--- Start ---

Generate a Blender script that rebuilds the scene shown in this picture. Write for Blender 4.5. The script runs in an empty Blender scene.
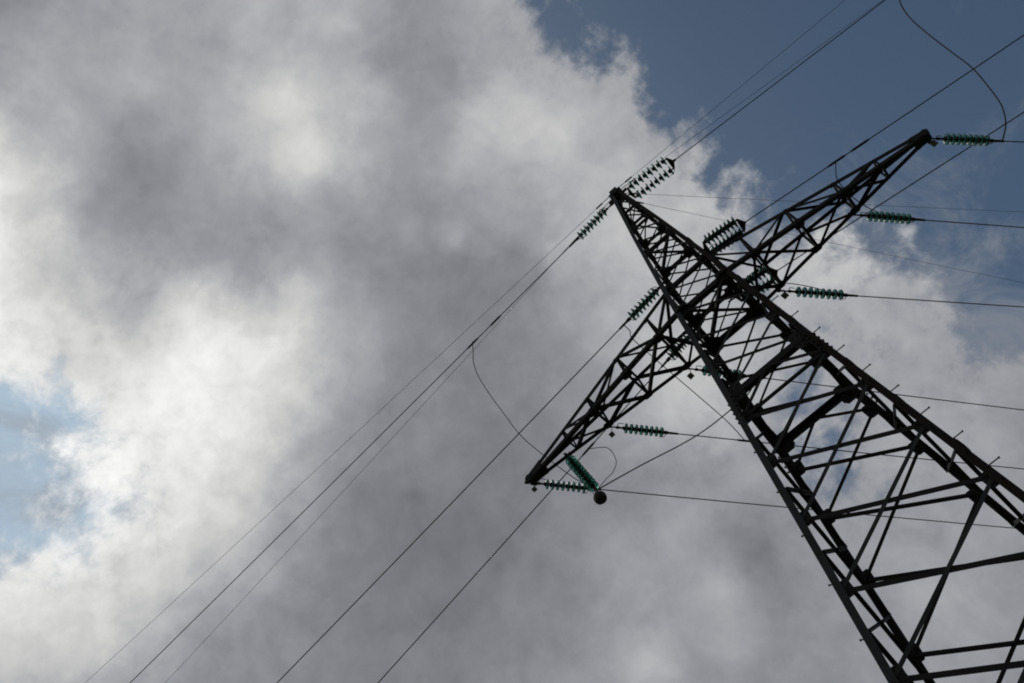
import bpy, bmesh, math, random
from mathutils import Vector, Matrix
random.seed(7)
S = bpy.context.scene
COL = S.collection

# ------------------------------------------------------------------ camera
CAM_POS = Vector((0.101, -12.612, 1.6))
YAW, PITCH, ROLL = -0.32051, 0.93719, -0.47004
FWD = Vector((math.sin(YAW)*math.cos(PITCH), math.cos(YAW)*math.cos(PITCH), math.sin(PITCH)))
R0 = Vector((math.cos(YAW), -math.sin(YAW), 0.0)); U0 = R0.cross(FWD)
RT = math.cos(ROLL)*R0 + math.sin(ROLL)*U0
UP = -math.sin(ROLL)*R0 + math.cos(ROLL)*U0
cd = bpy.data.cameras.new('camera'); cam = bpy.data.objects.new('camera', cd); COL.objects.link(cam)
cd.sensor_width = 36.0; cd.lens = 948.66/1024*36.0; cd.clip_end = 8000
m = Matrix.Identity(4)
for i in range(3):
    m[i][0] = RT[i]; m[i][1] = UP[i]; m[i][2] = -FWD[i]; m[i][3] = CAM_POS[i]
cam.matrix_world = m
S.camera = cam

# ------------------------------------------------------------------ light and sky
SUN_DIR = Vector((-0.405, 0.380, 0.831)).normalized()
SUN_EL = math.asin(SUN_DIR.z); SUN_AZ = math.atan2(SUN_DIR.x, SUN_DIR.y)
SKY_STRENGTH = 0.05
S.view_settings.view_transform = 'Standard'; S.view_settings.look = 'None'
S.view_settings.gamma = 1.0; S.view_settings.use_curve_mapping = False
S.view_settings.exposure = 0.0
sl = bpy.data.lights.new('sun', 'SUN'); sl.energy = 0.5; sl.angle = math.radians(12); sl.color = (1.0, 0.95, 0.87)
so = bpy.data.objects.new('sun', sl); COL.objects.link(so)
so.location = (-40, 40, 90); so.rotation_euler = (-SUN_DIR).to_track_quat('-Z', 'Y').to_euler()

# banks of cloud: direction on the sky, cover (0..1), brightness of the cloud there (linear)
PUFFS = [
    (-0.2906,-0.0117,0.9568,1,0.222), (-0.2422,0.0384,0.9695,1,0.155), (-0.1892,0.0916,0.9777,1,0.522), (-0.1318,0.1474,0.9803,1,0.43),
    (-0.0709,0.2048,0.9762,1,0.521), (-0.0076,0.2625,0.9649,1,0.15), (0.057,0.3192,0.946,0.95,0.54), (0.1212,0.3735,0.9197,0.12,0.262),
    (0.1837,0.4243,0.8867,0,0.188), (0.2431,0.4706,0.8482,0,0.188), (0.2984,0.5118,0.8056,0,0.188), (0.349,0.5478,0.7603,0,0.188),
    (0.3994,0.5817,0.7086,0,0.188), (-0.3493,0.0309,0.9365,1,0.137), (-0.3022,0.0837,0.9496,1,0.555), (-0.2499,0.1399,0.9581,1,0.371),
    (-0.1928,0.1986,0.9609,1,0.137), (-0.1316,0.2588,0.9569,1,0.564), (-0.0672,0.3189,0.9454,1,0.209), (-0.001,0.3777,0.9259,1,0.382),
    (0.0653,0.4334,0.8988,0.32,0.376), (0.1301,0.4849,0.8649,0,0.223), (0.1921,0.5311,0.8253,0,0.188), (0.25,0.5716,0.7815,0,0.188),
    (0.3031,0.6062,0.7353,0.0,0.188), (0.3561,0.6381,0.6826,0.05,0.223), (-0.4083,0.075,0.9098,1,0.917), (-0.3628,0.1305,0.9227,1,0.161),
    (-0.3118,0.1895,0.9311,1,0.328), (-0.2554,0.2509,0.9337,1,0.446), (-0.1943,0.3135,0.9295,1,0.794), (-0.1293,0.3759,0.9176,1,0.115),
    (-0.0621,0.4363,0.8977,1,0.748), (0.0059,0.4931,0.87,1,0.172), (0.0728,0.5448,0.8354,0.62,0.413), (0.1371,0.5907,0.7952,0.12,0.305),
    (0.1975,0.6302,0.7509,0,0.188), (0.2532,0.6632,0.7043,0,0.188), (0.3089,0.6929,0.6514,0.15,0.188), (-0.4663,0.1198,0.8765,1,1.575),
    (-0.4228,0.1778,0.8886,1,0.178), (-0.3734,0.2392,0.8963,1,0.112), (-0.3182,0.303,0.8983,1,0.118), (-0.2576,0.3677,0.8935,1,0.16),
    (-0.1927,0.4318,0.8811,1,0.262), (-0.1248,0.4934,0.8608,1,0.157), (-0.0557,0.5508,0.8328,1,0.659), (0.0129,0.6025,0.798,1,0.425),
    (0.0792,0.6477,0.7577,0.4,0.332), (0.1419,0.686,0.7137,0.94,0.817), (0.1999,0.7174,0.6674,0.15,0.242), (0.2584,0.7448,0.6152,0.02,0.188),
    (-0.522,0.1645,0.8369,0.35,0.73), (-0.4806,0.2246,0.8477,0.66,0.807), (-0.4331,0.288,0.8541,1,0.643), (-0.3795,0.3536,0.855,1,1.227),
    (-0.32,0.4199,0.8493,1,0.543), (-0.2557,0.4851,0.8362,1,0.193), (-0.1878,0.5474,0.8156,1,0.299), (-0.118,0.6049,0.7875,1,0.363),
    (-0.0483,0.6562,0.753,1,0.481), (0.0196,0.7005,0.7134,0.35,0.376), (0.0841,0.7374,0.6702,1,0.23), (0.1444,0.7671,0.625,0.5,0.283),
    (0.2053,0.7925,0.5743,0.05,0.188), (-0.5744,0.2082,0.7916,0.4,0.73), (-0.5352,0.2699,0.8005,0.3,0.761), (-0.4897,0.3347,0.8051,0.88,0.912),
    (-0.4378,0.4014,0.8045,1,0.85), (-0.3798,0.4685,0.7976,1,0.201), (-0.3165,0.5342,0.7839,1,0.323), (-0.2492,0.5965,0.7629,1,0.165),
    (-0.1795,0.6537,0.7352,1,0.123), (-0.1093,0.7043,0.7015,1,0.673), (-0.0404,0.7475,0.663,0.38,0.342), (0.0256,0.7831,0.6214,0.42,0.305),
    (0.0876,0.8113,0.578,0.97,0.439), (0.1508,0.8349,0.5294,0.9,0.229), (-0.6224,0.25,0.7417,0.4,0.61), (-0.5852,0.3127,0.7482,0.02,0.672),
    (-0.5417,0.3781,0.7507,0.62,0.761), (-0.4918,0.4453,0.7483,0.97,0.721), (-0.4355,0.5125,0.7401,1,0.239), (-0.3737,0.5779,0.7255,1,0.144),
    (-0.3075,0.6397,0.7044,1,0.244), (-0.2384,0.6961,0.6772,1,0.258), (-0.1684,0.7457,0.6447,1,0.203), (-0.0991,0.7878,0.6079,0.68,0.246),
    (-0.0323,0.8221,0.5684,0.33,0.27), (0.0309,0.8491,0.5273,0.97,0.37), (0.0959,0.8712,0.4815,1,0.279), (-0.6653,0.2893,0.6883,0.95,0.727),
    (-0.63,0.3522,0.6922,0.82,0.975), (-0.5884,0.4177,0.6923,1,0.792), (-0.5404,0.4845,0.6879,1,0.199), (-0.4861,0.551,0.6783,1,0.251),
    (-0.4261,0.6155,0.663,1,0.145), (-0.3614,0.6762,0.642,1,0.199), (-0.2936,0.7314,0.6156,1,0.29), (-0.2243,0.7798,0.5845,1,0.44),
    (-0.1554,0.8207,0.5498,1,0.095), (-0.0883,0.854,0.5127,1,0.32), (-0.0245,0.88,0.4744,1,0.351), (0.0417,0.9011,0.4317,1,0.378),
    (-0.7065,0.3292,0.6264,1,0.414), (-0.673,0.3917,0.6274,1,0.247), (-0.6334,0.4564,0.6249,1,0.157), (-0.5875,0.522,0.6184,1,0.308),
    (-0.5354,0.587,0.6072,1,0.14), (-0.4776,0.6499,0.5913,1,0.256), (-0.4151,0.7088,0.5704,1,0.278), (-0.3492,0.7622,0.545,1,0.293),
    (-0.2815,0.8091,0.5158,1,0.433), (-0.2136,0.8488,0.4836,1,0.102), (-0.1471,0.8811,0.4495,1,0.48), (-0.0832,0.9063,0.4144,1,0.27),
    (-0.0164,0.9267,0.3754,1,0.341),
]
# smaller swells: direction, angular size, lighter (+) or darker (-)
SWELLS = [
    (-0.2083,0.3126,0.9268,0.029,0.36), (-0.189,0.255,0.9483,0.029,0.24), (-0.2483,0.2636,0.9321,0.029,0.22), (-0.1878,0.4262,0.8849,0.0184,0.28),
    (-0.1526,0.4614,0.874,0.0171,0.3), (-0.023,0.4141,0.9099,0.0422,0.18), (-0.1232,0.3036,0.9448,0.0264,0.14), (-0.3015,0.381,0.874,0.029,0.28),
    (-0.0691,0.5354,0.8418,0.0474,0.1), (-0.0065,0.4648,0.8854,0.0316,0.14), (-0.071,0.4596,0.8853,0.0395,-0.16), (-0.0523,0.3699,0.9276,0.0474,-0.14),
    (-0.328,0.3149,0.8907,0.0395,-0.08), (-0.1467,0.5495,0.8225,0.0474,-0.1), (-0.1844,0.7974,0.5746,0.0264,0.52), (-0.202,0.8204,0.535,0.0264,0.36),
    (-0.2918,0.7802,0.5533,0.029,0.32), (-0.1701,0.7529,0.6358,0.0316,0.24), (-0.2434,0.7233,0.6462,0.029,0.16), (-0.2887,0.7027,0.6503,0.0474,-0.14),
    (-0.1412,0.7902,0.5963,0.0316,-0.2), (-0.3405,0.7301,0.5925,0.0395,-0.12), (-0.2679,0.1463,0.9523,0.0237,0.14), (-0.3183,0.0899,0.9437,0.0343,0.12),
    (-0.0889,0.2491,0.9644,0.0184,0.24), (-0.3239,0.1958,0.9256,0.0369,-0.07), (-0.4411,0.22,0.8701,0.0395,0.08), (-0.3664,0.3897,0.8449,0.0316,0.08),
    (-0.4231,0.2762,0.8629,0.0343,-0.16), (0.0696,0.496,0.8655,0.0343,0.14), (0.0513,0.5912,0.8049,0.0343,0.14), (-0.0027,0.5279,0.8493,0.0316,0.1),
    (0.1128,0.7027,0.7025,0.0343,0.1), (0.0915,0.7499,0.6551,0.029,0.1), (-0.251,0.5726,0.7805,0.0527,-0.06), (-0.1602,0.4304,0.8883,0.029,-0.1),
    (-0.1294,0.7296,0.6715,0.0316,-0.12), (-0.3361,0.624,0.7054,0.0448,-0.08), (-0.4105,0.5925,0.6931,0.0448,0.08), (-0.0314,0.8774,0.4787,0.0395,0.1),
    (-0.1051,0.8691,0.4834,0.0343,-0.08),
]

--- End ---

Exercise task ->
Only lines belong in the copy: transcribe those from the start of the data through the line that contains "COL = S.collection", and skip the pictures.

Solution ->
Generate a Blender script that rebuilds the scene shown in this picture. Write for Blender 4.5. The script runs in an empty Blender scene.
import bpy, bmesh, math, random
from mathutils import Vector, Matrix
random.seed(7)
S = bpy.context.scene
COL = S.collection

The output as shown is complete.